L'avis du Club de présélection du prix Turgot
Jean-Jacques Pluchart

L’ouvrage Bruno Colmant, professeur d’économie, membre de l’Académie royale des sciences et des beaux-arts de Belgique, présente la théorie monétaire dite de la «monnaie fondante», conçue en 1916 par l’économiste belgo-allemand Silvio Gesell. Selon son auteur, la monnaie émise devait perdre automatiquement 5,2% par an, par «estampillage d’un millième par semaine», puis faire l’objet de revalorisations aléatoires. Cette «usure» de la valeur de la monnaie était censée favoriser les transactions et décourager la thésaurisation et l’endettement. L’intérêt de ce système monétaire fut remarqué notamment par Keynes et Fisher. Il fut expérimenté localement dans plusieurs pays européens et notamment en Allemagne et en Autriche, frappées en 1923 par une hyperinflation.

Bruno Colmant compare les effets de l’application de ce modèle – dont il reconnait les imperfections – aux systèmes monétaires mis en place aux Etats Unis et surtout en Europe. Il observe notamment que la construction de l‘euro a eu des effets contraires sur les économies allemande et française, la stabilité de l’euro ayant favorisé les exportations et l’industrie privée allemandes, alors qu’elle a permis à l’Etat français de bénéficier de faibles taux d’intérêt afin de financer ses déséquilibres budgétaires. l’euro a stimulé l’initiative privée en Allemagne et a favorisé la puissance publique en France. L’euro a également creusé la fracture entre les économies des pays du sud et du nord.

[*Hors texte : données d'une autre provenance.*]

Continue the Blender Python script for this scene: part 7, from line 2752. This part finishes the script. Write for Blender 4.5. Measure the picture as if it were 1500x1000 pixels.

Face aux crises, la Banque Centrale Européenne a été conduite à appliquer une stratégie non conventionnelle basée notamment sur des taux d’intérêt négatifs et le rachat de 30% des dettes publiques des pays de la zone euro. Bruno Colmant constate que l’épargne n’est plus rémunérée et que depuis quelques mois, elle est rongée par une inflation de plus de 5%, correspondant au taux d’usure conseillé par Gesell.

En conclusion, Bruno Colmant estime qu’un système inspiré de celui de Gesell aurait été probablement plus performant et il recense les difficultés que rencontrera la BCE pour enclencher la désinflation, soutenir la croissance économique et contenir l’endettement public, dans une zone monétaire de plus en plus hétérogène.